Thorium enables organizations to help scale and standardize their file triage and analysis steps. The ability to have tools contained within a single platform helps analysts with file analysis and management. Pipelines and their use in automating processes are an interesting concept that can be employed to perform static analysis on files using multiple tools, with the resulting information ready for review by a human analyst when required.

Thorctl

Thorium is also accompanied by a command-line tool that can be used to perform different operations. The CLI tool can be used to:

Upload files or Git repos
Download files or repos
Start reactions
Download results
List files

Download instructions for both Unix and Windows are available here.

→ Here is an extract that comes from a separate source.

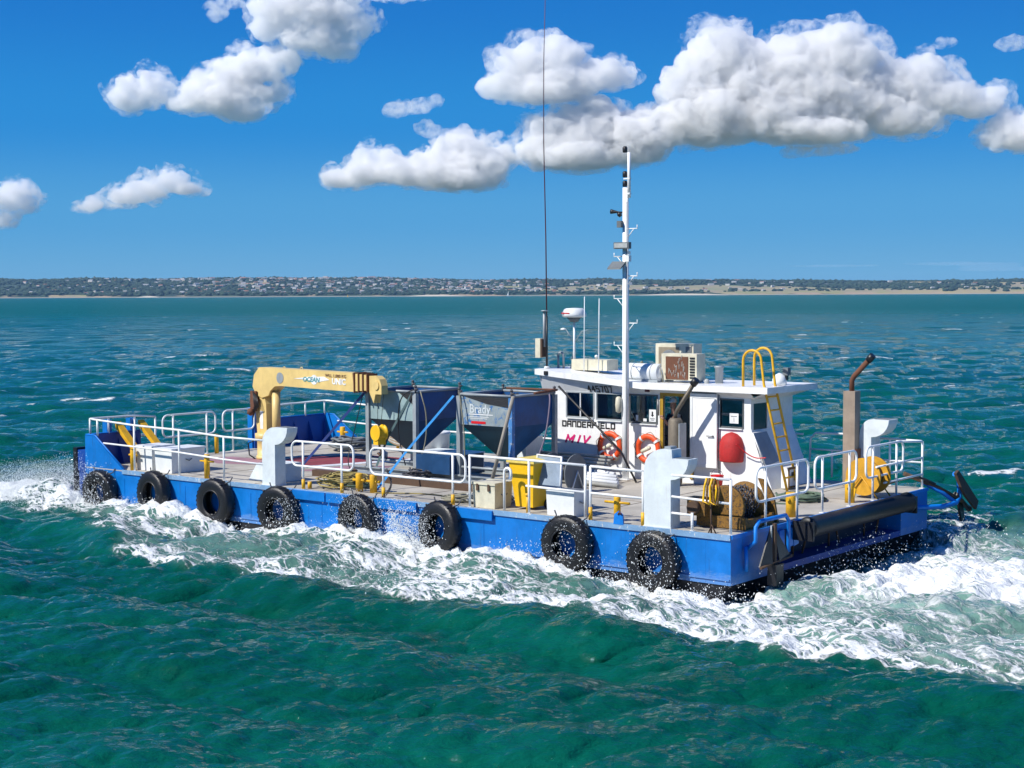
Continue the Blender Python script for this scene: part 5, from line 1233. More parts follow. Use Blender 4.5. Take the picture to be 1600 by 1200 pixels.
part(G().hexa([(5.56, .50, .06), (5.68, .42, 1.0), (5.56, .98, .06), (5.68, 1.02, 1.0), (5.10, .50, .06), (5.02, .42, 1.0), (5.10, .98, .06), (5.02, 1.02, 1.0)]), 'body', M['binyellow'], t, .03)
part(G().prism([(5.72, .38, 1.0), (5.72, .38, 1.06), (5.36, .38, 1.12), (4.98, .38, 1.06), (4.98, .38, 1.0)], (0, .68, 0)), 'lid', paint('sun_bleached_yellow_lid', (.80, .62, .14), .5), t, .015)
for s in (5.08, 5.58): part(G().lathe((s, .98, .1), (1, 0, 0), [(-.03, .1), (.03, .1)], 14), 'wheel', M['black'], t)
part(G().tube([(5.62, 1.05, .96), (5.08, 1.05, .96)], .02, 6), 'handle', M['binyellow'], t)
t = lidded(12.95, 14.0, .55, 1.25, .44, 'x', M['vent'], M['vent'], lid=False)
for ch in list(t.children): bpy.data.objects.remove(ch)
part(G().prism([(14.05, .55, .003), (13.72, .55, .45), (12.95, .55, .45), (12.95, .55, .003)], (0, .75, 0)), 'body', M['vent'], t, .01); part(G().box(13.0, 13.55, .538, .547, .08, .36), 'access_panel', M['fibre'], t)
t['label'] = 'pale grey deck locker with a sloping end beside the bow ventilator'; t['category'] = 'locker'; t.name = 'deck_locker'
single(G().lathe((13.15, 6.6, 0), (0, 0, 1), [(.002, .33), (.72, .36), (.74, .38), (.80, .38), (.82, .36)], 24), 'plastic_tub', M['fibre'], (13.15, 6.6, 0), 'round white tub standing behind the first hopper leg', 'tub')
single(G().lathe((14.6, 6.0, 0), (0, 0, 1), [(.002, .12), (.2, .13), (.24, .06), (.26, .06)], 14), 'gas_bottle', M['galv'], (14.6, 6, 0), 'small grey bottle on the deck near the white tub', 'bottle')
# chocolate-coloured timber and white crate behind the hoppers
single(G().box(6.9, 10.6, 7.6, 8.2, .001, .24), 'timber_stack', M['wood'], (8.8, 7.9, 0), 'tan timber stack along the far side behind the hoppers', 'timber', None, .01)
single(G().box(7.6, 8.7, 7.0, 7.5, .001, .62), 'crate', M['fibre'], (8.1, 7.2, 0), 'white crate seen under the second hopper', 'crate', None, .03)
single(G().box(9.18, 9.6, 5.5, 6.2, .001, .95), 'control_cabinet', M['vent'], (9.4, 5.9, 0), 'pale grey cabinet between the hopper and the wheelhouse', 'cabinet', None, .02)
# hose reel with grey flanges
t = thing('hose_reel', 'grey drum reel on a white stand in front of the wheelhouse', 'reel', (6.4, 3.4, 0))
for u_ in (6.1, 6.78): part(G().lathe((u_ - .02, 3.4, .46), (1, 0, 0), [(0, .43), (.03, .43)], 32), 'flange', M['greypl'], t)
part(G().lathe((6.75, 3.4, .46), (-1, 0, 0), [(0, .2), (.62, .2)], 20), 'hose_core', M['black'], t)
part(G().tube([(6.04, 3.15, .02), (6.04, 3.4, .5), (6.04, 3.65, .02)], .018, 6).tube([(6.86, 3.15, .02), (6.86, 3.4, .5), (6.86, 3.65, .02)], .018, 6), 'stand', M['rail'], t)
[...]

An example of the CLI usage is provided below:

$ thorctl files upload --help
Upload some files and/or directories to Thorium

Usage: thorctl files upload [OPTIONS] --file-groups <GROUPS> [TARGETS]...

Arguments:
  [TARGETS]...  The files and or folders to upload

Options:
  -g, --groups <GROUPS>            The groups to upload these files to
  -p, --pipelines <PIPELINES>      The pipelines to spawn for all files that are uploaded
  -t, --tags <TAGS>                The tags to add to any files uploaded where key/value is separated by a deliminator
      --deliminator <DELIMINATOR>  The deliminator character to use when splitting tags into key/values [default: =]
  -f, --filter <FILTER>            Any regular expressions to use to determine which files to upload
  -s, --skip <SKIP>                Any regular expressions to use to determine which files to skip
      --folder-tags <FOLDER_TAGS>  The tags keys to use for each folder name starting at the root of the specified targets
  -h, --help                       Print help
  -V, --version                    Print version

Conclusion

As a new entrant to the malware analysis space, Thorium provides cybersecurity teams with a highly customizable and free platform to enhance malware analysis, triage, and incident response workflows. By combining several essential capabilities in one tool, it helps analysts with organizational file sorting, storage, analysis, and collaboration. While still relatively immature, Thorium is a promising option to consider for teams seeking affordable and flexible solutions.